There are numerous serious art museums in Prague including several on top of the hill. We started at the Sternberg Palace with it's Renaissance emphasis just as it was opening. Most of the time we were completely alone in there.
A sunbeam in a quiet corner with a chair for the guards.
A sunbeam in the elaborately decorated Chinese Cabinet.
You have to pass through the central courtyard to get to some of the galleries.
Just as you pass the archway from the courtyard, there are doors to a very nice sculpture garden. There were only two other people there, having coffee, and I think, discussing art.
The corner of the sculpture garden.
Lunch in another quiet courtyard restaurant a few steps from the palace, with an excellent tiramisu for dessert.

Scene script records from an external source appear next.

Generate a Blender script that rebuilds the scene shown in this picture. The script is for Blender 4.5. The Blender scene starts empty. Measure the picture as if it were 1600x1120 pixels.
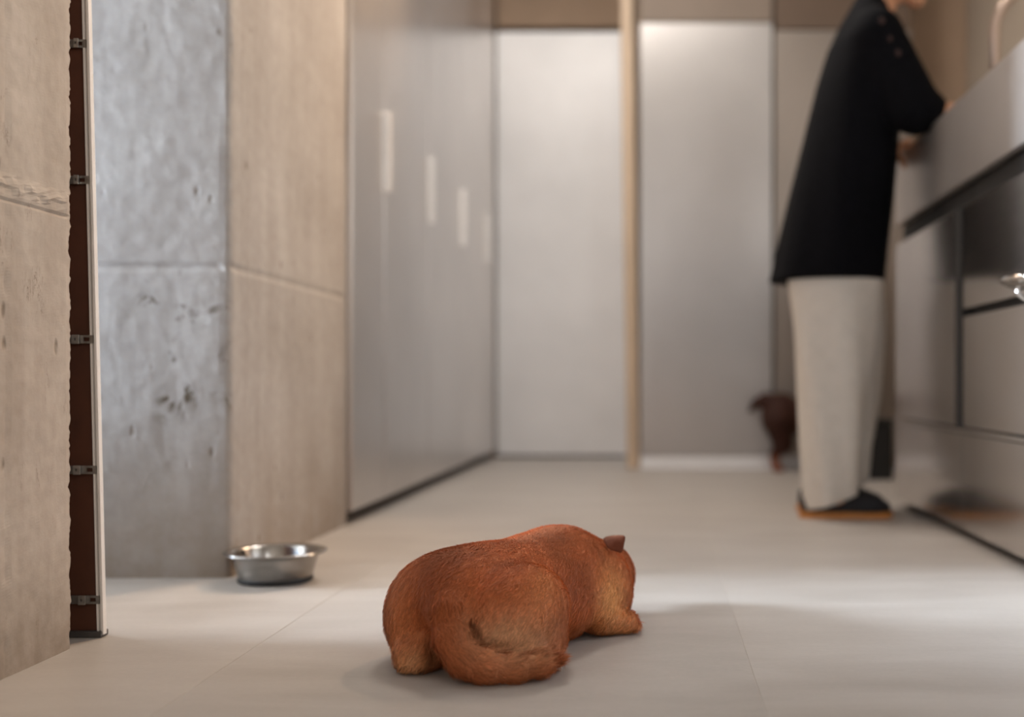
import bpy, bmesh, math, random
import numpy as np
from mathutils import Vector, Matrix, noise

scene = bpy.context.scene
random.seed(7); RNG = np.random.default_rng(7)

# ------------------------------------------------------------------ camera
F = 1778.0; VX, VY, H = 1026.0, 597.0, 0.34      # focal length in px, vanishing point, eye height
cam_d = bpy.data.cameras.new('camera'); cam = bpy.data.objects.new('camera', cam_d)
scene.collection.objects.link(cam); scene.camera = cam
cam.location = (0, 0, H); cam.rotation_euler = (math.pi/2, 0, 0)
cam_d.sensor_width = 36; cam_d.lens = 36*F/1600
cam_d.shift_x = (800-VX)/1600; cam_d.shift_y = (VY-560)/1600
cam_d.clip_start = .02
cam_d.dof.use_dof = True; cam_d.dof.focus_distance = 1.42; cam_d.dof.aperture_fstop = 1.9

# ------------------------------------------------------------------ world, light, exposure
world = bpy.data.worlds.new('world'); scene.world = world; world.use_nodes = True
bg = world.node_tree.nodes['Background']; bg.inputs[0].default_value = (.88, .94, 1, 1); bg.inputs[1].default_value = .6
def area(name, loc, rot, sx, sy, power, col, spread=180):
    l = bpy.data.lights.new(name, 'AREA'); l.shape = 'RECTANGLE'; l.size = sx; l.size_y = sy
    l.energy = power; l.color = col; l.spread = math.radians(spread)
    o = bpy.data.objects.new(name, l); scene.collection.objects.link(o); o.location = loc; o.rotation_euler = rot
    return o
R90 = math.pi/2
# daylight through the glazed opening at the end of the side alcove, and through the window behind the camera, plus two added lights
area('alcove_daylight', (-6.13, 2.0, 1.15), (0, -R90, 0), 2.1, 1.34, 2300, (.72, .85, 1))
area('added_side_light', (-.90, -1.7, 1.3), (0, -R90, 0), 1.9, 2.9, 24, (.97, .98, 1))  # added light, no window known here; brightens the fridge and foreground
area('back_window_daylight', (-.33, -4.03, 1.75), (R90, 0, 0), .7, 1.0, 9, (.97, .98, 1))
area('added_right_light', (1.40, -.95, 1.65), (0, R90, 0), 1.1, 2.4, 28, (1, .97, .93))  # added light from the right, brightens the near wall and pillar
# ceiling lamp of the kitchen and a warm ceiling spotlight aimed at the pillar
area('ceiling_lamp_kitchen', (-.25, 3.3, 2.46), (0, 0, 0), .4, .6, 24, (1, .93, .86))
spot_d = bpy.data.lights.new('ceiling_spotlight', 'SPOT'); spot_d.energy = 215; spot_d.color = (1, .70, .46)
spot_d.spot_size = math.radians(52); spot_d.spot_blend = .9; spot_d.shadow_soft_size = .06
spot = bpy.data.objects.new('ceiling_spotlight', spot_d); scene.collection.objects.link(spot); spot.location = (.55, 3.7, 2.42)
spot.rotation_euler = (Vector((-.74, 2.45, 1.1))-Vector(spot.location)).to_track_quat('-Z', 'Y').to_euler()
vs = scene.view_settings
scene.display_settings.display_device = 'sRGB'
vs.view_transform = 'Standard'; vs.look = 'None'; vs.exposure = 0.22; vs.gamma = 1; vs.use_curve_mapping = False

# ------------------------------------------------------------------ helpers
def srgb(r, g, b):
    f = lambda c: (c/255/12.92) if c/255 <= .04045 else ((c/255+.055)/1.055)**2.4
    return (f(r), f(g), f(b), 1)
def px(x, y, z):                                  # a point of the place, y = depth
    return ((x-VX)/F*z, z, H-(y-VY)/F*z)
COL = scene.collection
def tag(o, label=None, cat=None, group=None, kind=None):
    if label: o['label'] = label
    if cat: o['category'] = cat
    if group: o['group'] = group
    if kind: o['kind'] = kind
    return o
def empty(name, loc=(0, 0, 0)):
    o = bpy.data.objects.new(name, None); COL.objects.link(o); o.location = loc; o.empty_display_size = .05
    return o
def put(name, me, mat, parent=None, smooth=False):
    o = bpy.data.objects.new(name, me); COL.objects.link(o)
    if mat is not None and not me.materials: me.materials.append(mat)
    if parent is not None:
        o.parent = parent
        o.matrix_parent_inverse = Matrix.Translation(-Vector(parent.location)) if parent.type == 'EMPTY' else Matrix.Identity(4)
    if smooth: me.polygons.foreach_set('use_smooth', [True]*len(me.polygons))
    return o
def box_me(name, x0, x1, y0, y1, z0, z1, bev=.0015, top_dx=0):
    bm = bmesh.new(); bmesh.ops.create_cube(bm, size=1)
    for v in bm.verts:
        up = v.co.z > 0
        v.co = Vector(((x0+x1)/2+v.co.x*(x1-x0)+(top_dx if up else 0), (y0+y1)/2+v.co.y*(y1-y0), (z0+z1)/2+v.co.z*(z1-z0)))
    if bev: bmesh.ops.bevel(bm, geom=bm.edges[:], offset=bev, segments=2, affect='EDGES', profile=.5)
    me = bpy.data.meshes.new(name); bm.to_mesh(me); bm.free(); return me
def box(name, x0, x1, y0, y1, z0, z1, mat, parent=None, bev=.0015, top_dx=0):
    return put(name, box_me(name, x0, x1, y0, y1, z0, z1, bev, top_dx), mat, parent)
def mesh_from(name, V, Fc):
    me = bpy.data.meshes.new(name); me.from_pydata(V, [], Fc); me.update(); return me
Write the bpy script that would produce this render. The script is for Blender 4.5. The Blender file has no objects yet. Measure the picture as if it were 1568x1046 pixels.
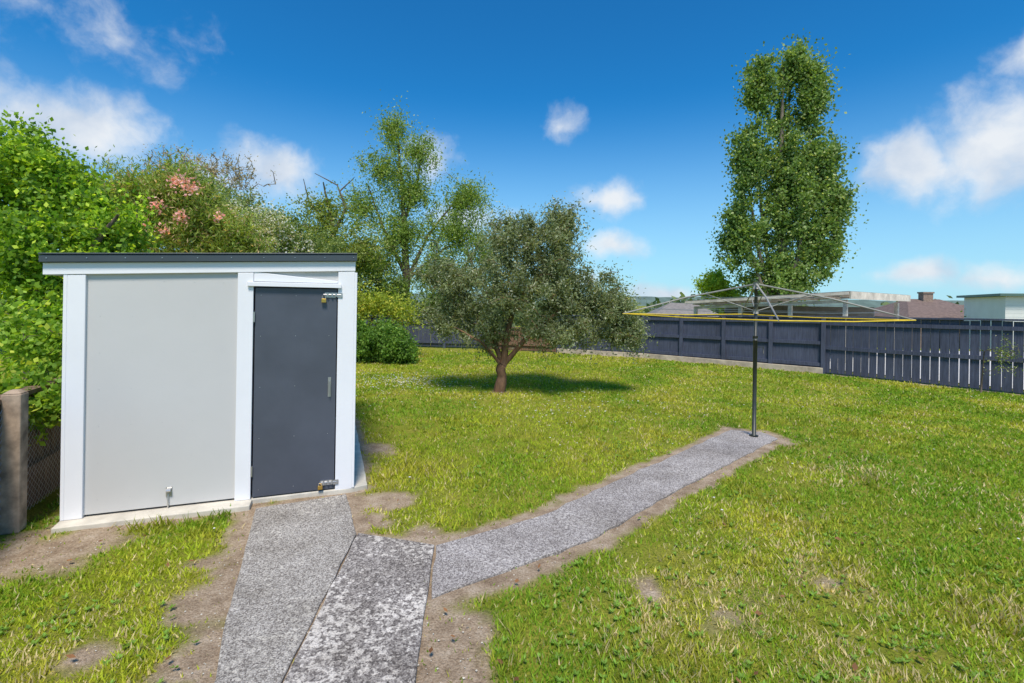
import bpy, math, random
import numpy as np
from mathutils import Vector, Matrix
rng=np.random.default_rng(7); random.seed(7)
S=bpy.context.scene; COL=S.collection

# ---------------- materials ----------------
def nmat(name):
    m=bpy.data.materials.new(name); m.use_nodes=True
    nt=m.node_tree; b=nt.nodes['Principled BSDF']; return m,nt,b
def ramp(nt,fac,stops):
    r=nt.nodes.new('ShaderNodeValToRGB'); e=r.color_ramp.elements
    e[0].position,e[0].color=stops[0][0],(*stops[0][1],1)
    e[1].position,e[1].color=stops[-1][0],(*stops[-1][1],1)
    for p,c in stops[1:-1]:
        k=e.new(p); k.color=(*c,1)
    nt.links.new(fac,r.inputs[0]); return r.outputs[0]
def noise(nt,scale,detail=4,rough=.55,vec=None):
    n=nt.nodes.new('ShaderNodeTexNoise'); n.inputs['Scale'].default_value=scale
    n.inputs['Detail'].default_value=detail; n.inputs['Roughness'].default_value=rough
    if vec is not None: nt.links.new(vec,n.inputs['Vector'])
    return n.outputs['Fac']
def objco(nt,sc=(1,1,1)):
    t=nt.nodes.new('ShaderNodeTexCoord'); m=nt.nodes.new('ShaderNodeMapping')
    m.inputs['Scale'].default_value=sc; nt.links.new(t.outputs['Object'],m.inputs[0]); return m.outputs[0]
def mixc(nt,fac,a,b,mode='MIX'):
    m=nt.nodes.new('ShaderNodeMix'); m.data_type='RGBA'; m.blend_type=mode
    for sock,v in ((m.inputs[0],fac),(m.inputs[6],a),(m.inputs[7],b)):
        if isinstance(v,(int,float)): sock.default_value=v
        elif isinstance(v,tuple): sock.default_value=(*v,1) if len(v)==3 else v
        else: nt.links.new(v,sock)
    return m.outputs[2]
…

Located in the middle of the actual castle is St. Vitus Cathedral, visible from nearly everywhere in Prague. The next three pictures are some of my favorite examples of camera movement. Kind of an appropriate subject for dancing light. (He was the patron saint of dancing long before he was associated with the neurological disorder.)
Looking down the central nave. Most of these cathedrals have three doors on the front. Visitors enter through one of the sides and leave through the other so you can get away with a long exposure back against the middle door.
Sunshine through the stained glass. I was very careful to frame the picture so that it was above the heads of the crowds. Shortly after I opened the shutter a 7 foot tall man stepped in front of the camera, but I think the sunshine made it to the film despite his presence.
Next on to Vienna. Nerdy fact: the train goes southeasterly until Brno then changes to southwesterly to Vienna. The Brno train station is then the easternmost Sarah and I have ever been.
We began with the Schönbrunn Palace. Most of the garden is open without admission, but the Orangerie, with it's giant empty halls where the plants winter over, is a separate ticket. Once again we found ourselves practically alone in there.
One of the modest side fountains.
A side view of the schloß and the Privy Garden, with a few of our compatriots, and my own shadow, projected onto the courtyard. As much as I seem to gripe about crowds, and my delight when we were by ourselves, it was fascinating to observe so much diverse humanity on vacation. The infrastructure and operation of tourism is also kind of interesting in itself.
It took us about fifteen minutes to get to the center of the maze. It was particularly fun because we kept encountering the same people several times as we guessed our way to the center. In the nearby labyrinth (one long folded path divided in four quadrants rather than a puzzle), there was a small play area with little structures that challenged children to solve math puzzles.
We had lunch in the Gloriette. Another vocabulary lesson: If your palace is at the bottom of the hill and you build something at the top of the hill overlooking the garden, it's a gloriette. I found myself wondering if Marie Antoinette had eaten cake up here as a child.
As in Prague, there are significant art collections in numerous venues. We decided on the Belvedere Palace mostly because of the collection of work by home-town boy Gustav Klimt. More vocabulary: If your garden is on a hill and the palace is at the top of the hill, it's a belvedere.
The grand staircase from the top with Sarah wondering why I'm not right behind her.
Klimt's painting The Kiss is the most popular work they have. Just next to it they have a room with a full size copy just for people to take selfies in front of.
I think palatial gardens must make up half the market for hedge trimmers.
All with The Populist. .15mm pinhole 24mm from 24x35 frame with the Promaster pocket tripod.